The panelists include Dr. Richard Reddick, Dr. Aram Goudsouzian, Kohar Avakian, Levon Brunson, Anaïs DerSimonian, and Carene Mekertichyan. The forum will be moderated by Dr. Henry Theriault and Dr. Laure Astourian.
Richard Reddick, Ph.D. is Associate Dean for Equity, Community Engagement, and Outreach in The University of Texas at Austin’s College of Education, Richard Reddick is responsible for equity and inclusion-related initiatives supporting faculty, staff, and students in the college and serves as one of the college’s Title IX liaisons and chair of the college’s Diversity and Inclusion Committee. Reddick is author, co-author, and co-editor of numerous books, peer-reviewed articles, chapters, and opinion pieces. His main areas of research interest are the lives of Black academics, including their approach to work-life balance, service, teaching, and research responsibilities, and their experiences mentoring students. Additionally, Reddick maintains scholarly interests in diversity in higher education, African American families, and educational policy. Reddick’s scholarship has been featured by NPR, the BBC, the Associated Press, and the Chronicle of Higher Education. Reddick also serves on the editorial boards of Urban Education and the Journal of Higher Education.

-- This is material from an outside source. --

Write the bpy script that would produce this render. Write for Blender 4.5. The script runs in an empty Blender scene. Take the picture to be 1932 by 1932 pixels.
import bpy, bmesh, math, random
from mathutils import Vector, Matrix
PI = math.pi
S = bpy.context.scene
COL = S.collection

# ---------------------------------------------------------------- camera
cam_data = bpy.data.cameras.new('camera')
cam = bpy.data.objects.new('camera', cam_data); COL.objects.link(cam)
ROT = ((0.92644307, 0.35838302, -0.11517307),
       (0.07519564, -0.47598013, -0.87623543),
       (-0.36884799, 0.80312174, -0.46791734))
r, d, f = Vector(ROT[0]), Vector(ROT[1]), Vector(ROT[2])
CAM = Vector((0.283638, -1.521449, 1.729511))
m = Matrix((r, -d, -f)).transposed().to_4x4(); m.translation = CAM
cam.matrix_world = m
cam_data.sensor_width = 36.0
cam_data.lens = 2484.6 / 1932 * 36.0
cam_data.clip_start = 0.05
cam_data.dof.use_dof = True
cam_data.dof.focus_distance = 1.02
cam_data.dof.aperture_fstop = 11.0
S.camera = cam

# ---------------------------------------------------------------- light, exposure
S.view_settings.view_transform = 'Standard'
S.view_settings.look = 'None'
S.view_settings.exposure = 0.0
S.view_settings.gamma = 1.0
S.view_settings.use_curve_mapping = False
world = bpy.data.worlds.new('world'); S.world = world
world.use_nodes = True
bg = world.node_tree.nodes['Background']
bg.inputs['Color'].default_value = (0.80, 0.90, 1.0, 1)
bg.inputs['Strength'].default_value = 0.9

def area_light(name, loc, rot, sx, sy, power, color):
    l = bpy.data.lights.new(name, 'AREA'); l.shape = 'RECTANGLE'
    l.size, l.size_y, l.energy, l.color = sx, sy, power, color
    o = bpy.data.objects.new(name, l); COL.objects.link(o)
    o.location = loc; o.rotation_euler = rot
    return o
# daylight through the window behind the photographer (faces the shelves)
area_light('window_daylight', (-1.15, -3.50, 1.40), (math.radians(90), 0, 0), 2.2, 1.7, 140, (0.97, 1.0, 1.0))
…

Aram Goudsouzian is Professor of History at the University of Memphis. A historian of the twentieth-century United States with a particular focus on race, politics, and culture, he is the author of five books, including Down to the Crossroads: Civil Rights, Black Power, and the Meredith March Against Fear (Farrar, Straus, and Giroux, 2014); King of the Court: Bill Russell and the Basketball Revolution (University of California Press, 2010); and Sidney Poitier: Man, Actor, Icon (University of North Carolina Press, 2004).